Desfocado. Mas essa desfocagem não é necessariamente má. É uma forma de recolha, também. Não quero perder tempo com batalhas que sei que não se vão ganhar, a não ser que surjam protagonistas novos – como Tiago Rodrigues em Lisboa, e Nuno Cardoso no Porto – que consigam impor, através do seu discurso teatral, uma boa imagem do trabalho, que seja integrável na política cultural… não havendo política cultural. Repito, faltam protagonistas. Mas o espaço para os protagonistas é cada vez mais pequeno, porque só há dois ou três sítios onde as coisas se fazem com continuidade. Entrou-se nesta folia de distribuir muito, e isso já não tem nada que ver com a solidificação dos valores essenciais que quase íamos conseguindo.

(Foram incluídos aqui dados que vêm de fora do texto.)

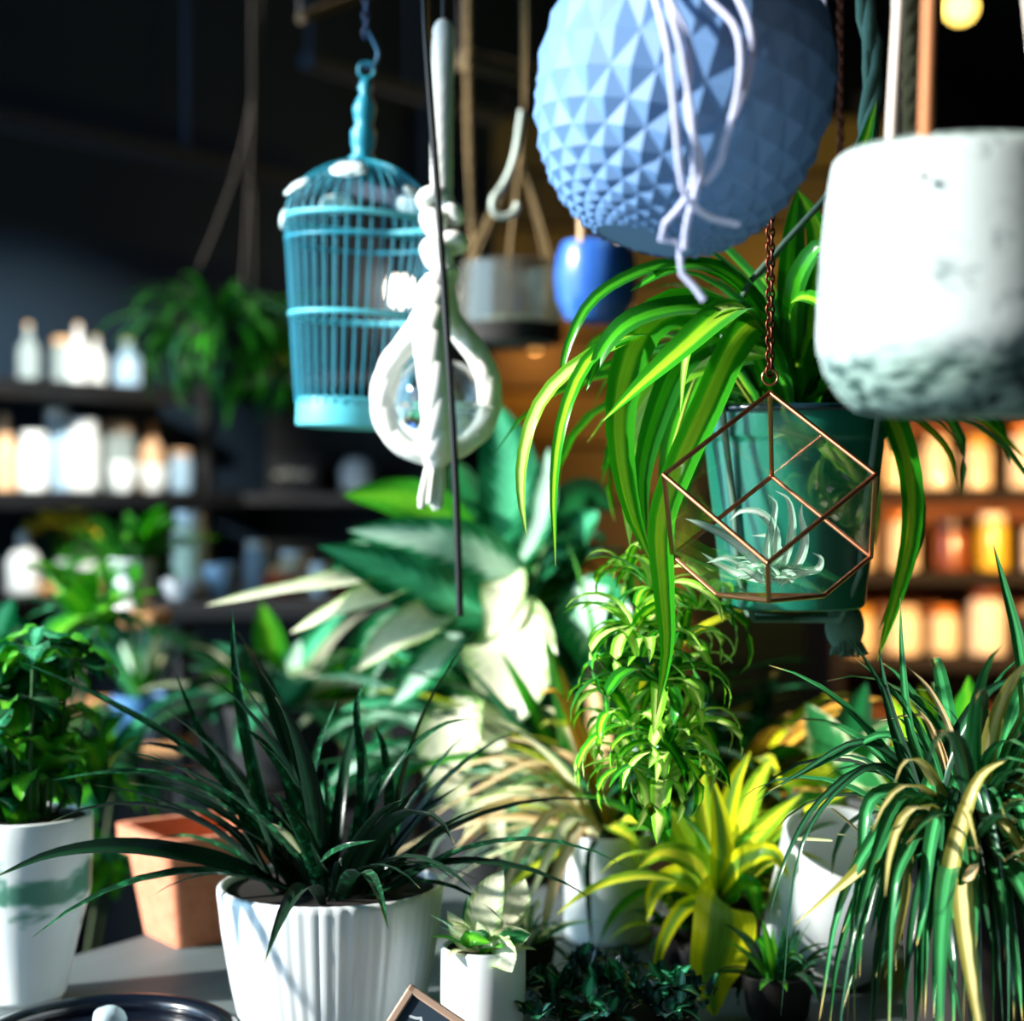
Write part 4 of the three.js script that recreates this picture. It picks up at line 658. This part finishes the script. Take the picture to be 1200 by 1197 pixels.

E que não tenho a certeza que estejam tão solidificados como se pensa.

Há senadores na Cultura? O Ricardo é um?
Detestaria sê-lo conscientemente. Mas acabo por parecê-lo porque me fazem as perguntas que está a fazer-me. Preferia ser um artista mais recolhido.

O que é isso de ser um artista do recato?
É não ter outras responsabilidades que não as de fazer um espetáculo bem. Ou dar um seminário bem. No fundo, o que sempre é sacrificado aqui é o trabalho de autor. Mas também não tenho muita pena disso. Tento estar apaziguado na minha estase.

Um artista nunca se reforma, pois não?
Não, isso não. Mas cada vez me estimulam menos coisas. “Monsanto”, que vou trabalhar no fim do ano, é um projeto lindíssimo, de cruzamento entre várias narrativas. E tem um elenco de luxo. É o tipo de coisa que pouca gente consegue fazer com tanta agilidade como eu. “Foi Deus”, como diria a Amália.

A peça “Turismo Infinito” foi escolhida pelo TNSJ para assinalar o início da celebração do centenário do edifício de Marques da Silva
(Foto: Pedro Lobo)

A peça “Turismo Infinito” foi escolhida pelo TNSJ para assinalar o início da celebração do centenário do edifício de Marques da Silva
(Foto: Pedro Lobo)

Que lugar reserva para si na história do país?
Nunca pensei ter um lugar na História. Esquece-se com uma facilidade fantástica, tudo. Aqui, como em qualquer lado. Mas aqui, principalmente. O país tem facilidade enorme de deixar ir. Se se falar de teatro dos séculos XX e XXI, vai falar-se de mim? Talvez. Mas também vai falar-se de gente medíocre. Por isso, não sei o que é isso de ficar na História.

É ser reconhecido por uma identidade forte, pelo conjunto da obra, e pelo que nela houve de inovador. Como Bob Wilson, de quem gosta tanto, ou como Laurie Anderson, de quem fala tantas vezes.
Qualquer um deles tem uma obra infinitamente mais planetária do que a minha. A Laurie Anderson é o amor da minha vida. Vi-a muito antes de ela ter feito “O Superman” (1981), em Londres. E muito antes de saberem quem era. Ela veio ao TNSJ em 2005 e viu o “UBUs”. O Bob Wilson já não é um criador, é uma marca. Tenho 50 espetáculos, ele tem 200. Nunca podemos comparar-nos. O “Le Regard du Sourd”, em Paris, em 1967, estourou com tudo. Todos falavam daquilo, até Sartre. Nunca tive esse “breakthrough”, e criei muitos para muita gente. Nunca fui oportunista. Podia ter usado o TNSJ como uma catapulta para uma coisa gigante, e nunca o fiz.

O futuro provoca-lhe alguma ansiedade, no bom sentido? Ou fica perdido entre o que parece ser uma agressividade e um individualismo crescentes?
Não estou na melhor altura da vida para responder. Mas isto está muito conturbado com a digitalização. Manuel Maria Carrilho tem uma expressão que traduz isso muito bem, no seu livro “Ser Contemporâneo do Seu Tempo. Diálogo com José Jorge Letria”: “A grande pergunta que se põe é: como é que a liberdade individual e a impotência coletiva aumentam ao mesmo tempo?”